Two other sons of Handley, the grantee – John, MPP (father of fifteen children) and William Allen, MPP, were members of the Provincial Legislature. The latter was "long one of the most conspicuous public men of Kings County", and the father of two distinguished sons – Hon. Samuel Chipman, MPP, who died in Cornwallis at the age of a hundred and one; and Rev. William Chipman, first pastor of the Baptist Church, Berwick (then called Pleasant Valley). By two marriages, he had in all 21 children.

One son of Rev. William, was William Henry Chipman, MP, a prominent merchant and landowner in Cornwallis, long conspicuous in public affairs. On the creation of the Dominion of Canada in 1867, he was elected the first representative for Kings County in the Dominion Assembly. In 1870, when he died suddenly at Ottawa, his son, Col. Leverett deVeber Chipman, was elected by acclamation in his place. The latter’s residence, quaint, Cape Cod style, is a historic landmark of Kentville. His daughter Ethel married Judge Barclay Webster and their only son, Beverly, gave his life in the South African War. A nephew, Dr. Lev. de V. Chipman, retired eye specialist, Wolfville, received an Honorary Doctorate at the recent Convocation of Acadia College.

Tragedy overtook the family of Rev. Wm. Chipman when his beloved son, Isaac Chipman, MA, Professor of Acadia College and its mainstay was drowned on a sad day in June, 1852, while returning across Minas Basin from gathering minerals at Blomidon.

Two other sons of Rev. Wm. Chipman deserve special mention, viz., His Honor Judge John Prior Chipman, LL.B., and Holmes Samuel, the two youngest of the twenty-one children.

I well remember Judge J. P. Chipman, one of the most prominent and honored men of Kentville, when he paid a courtesy call on my schoolroom in Kentville Academy in connection with his son Jack, one of my pupils, for whom I had much affection. Judge Chipman’s daughter Norah, still "keeps the home fires burning" at the "old Homestead" on Chapel Hill.

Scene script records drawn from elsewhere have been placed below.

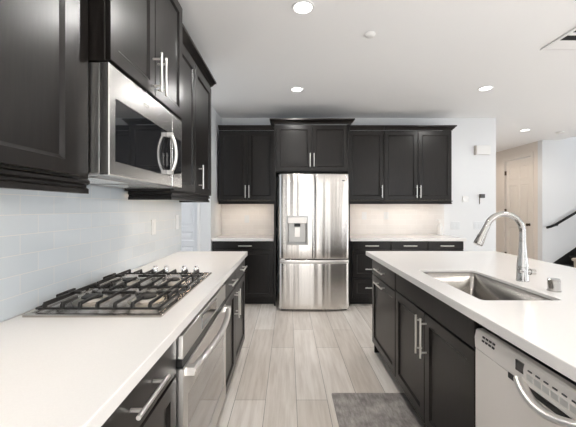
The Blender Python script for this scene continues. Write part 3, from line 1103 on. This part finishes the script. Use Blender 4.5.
q.build('stem', M['brass'], t)

# white pump bottle on the rear counter
t = thing('soap_bottle', (2.29, 4.74, .9145), 'white pump bottle standing on the rear counter by the end of the tile', 'bottle')
q = MB().lathe((2.29, 4.74, .9145), (2.29, 4.74, 1.09), [(0, .036), (.03, .04), (.75, .038), (.9, .026), (1, .014)])
q.build('bottle', M['white'], t)
q = MB().tube([(2.29, 4.74, 1.0905), (2.29, 4.74, 1.135), (2.275, 4.74, 1.148), (2.235, 4.74, 1.145), (2.225, 4.74, 1.13)], .008, 10)
q.build('pump', M['white'], t)

# ------------------------------------------------------------------ stairs
t = thing('staircase', (6.2, 5.8, 0), 'black carpeted staircase rising to the right along the far wall', 'stairs')
x = 5.46
for k in range(7):
    a = x + k * .26
    b = a + .26 if k < 6 else 7.19
    MB().box(a, b - .0005 if k < 6 else b, 5.3, 6.424, 0, .175 * (k + 1)).build('step', M['carpet'], t, bevel=.008)
t = thing('handrail', (5.7, 6.22, .9), 'dark handrail on the white wall rising to the right', 'handrail')
pts = [(5.23, 6.36, .925), (5.31, 6.36, .945), (5.39, 6.36, .977), (6.9, 6.36, 1.87)]
q = MB().tube(pts, .024, 14)
q.build('rail', M['carpet'], t)
for bx_ in (5.46, 6.2, 6.8):
    zz = .977 + (bx_ - 5.39) * .5914
    q = MB().tube([(bx_, 6.4395, zz - .06), (bx_, 6.385, zz - .06), (bx_, 6.363, zz - .02)], .007, 8)
    q.build('bracket', M['dgrey'], t)
t = thing('newel_post', (4.85, 5.2, 0), 'low grey-brown wooden post with a moulded cap before the stairs', 'post')
MB().box(4.78, 4.92, 5.13, 5.27, 0, .43).build('shaft', M['post'], t, bevel=.004)
q = MB()
q.rings([[(4.85 + sx * s, 5.2 + sy * s, z) for sx, sy in ((-1, -1), (1, -1), (1, 1), (-1, 1))] for s, z in ((.075, .431), (.09, .445), (.09, .47), (.075, .485), (.05, .495))])
q.build('cap', M['post'], t)

# repeats of a kind share a group
for o in list(COL.objects):
    if o.parent or 'group' in o.keys():
        continue
    k = o.name.split('.')[0]
    g = {'base_cabinet': 'dark base cabinets', 'upper_cabinet': 'dark upper cabinets', 'countertop': 'white countertops',
         'wall_outlet': 'white wall outlets', 'light_switch': 'white light switches', 'smoke_detector': 'smoke detectors'}.get(k)
    if g:
        o['group'] = g
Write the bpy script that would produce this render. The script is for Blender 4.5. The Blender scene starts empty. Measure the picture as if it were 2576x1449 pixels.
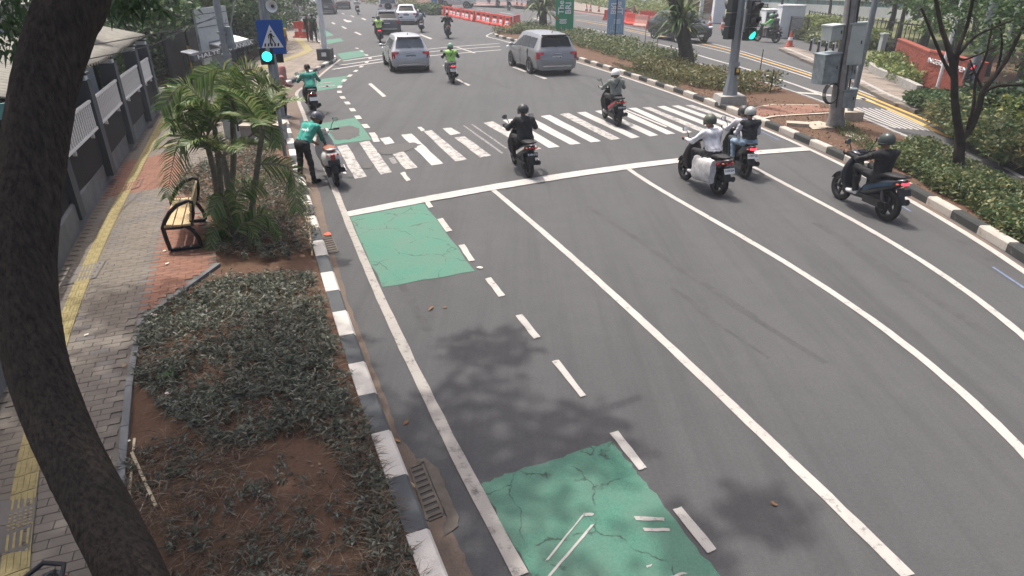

Holmes Samuel Chipman is best known for his work in the international field. In 1870, being then in California, he went with Count Ito, Premier of Japan, to the Orient. There he introduced the modern system of printing. He made the first type, printed the first newspaper in Japanese and established a government printing office and paper mill during the next six years.

Judging by the size of their families, one would expect to find many descendants of the Chipman family in the Valley, but they are few and far between. Evidently, the roving spirit of their Pilgrim ancestor of the Mayflower, led them to seek fields abroad.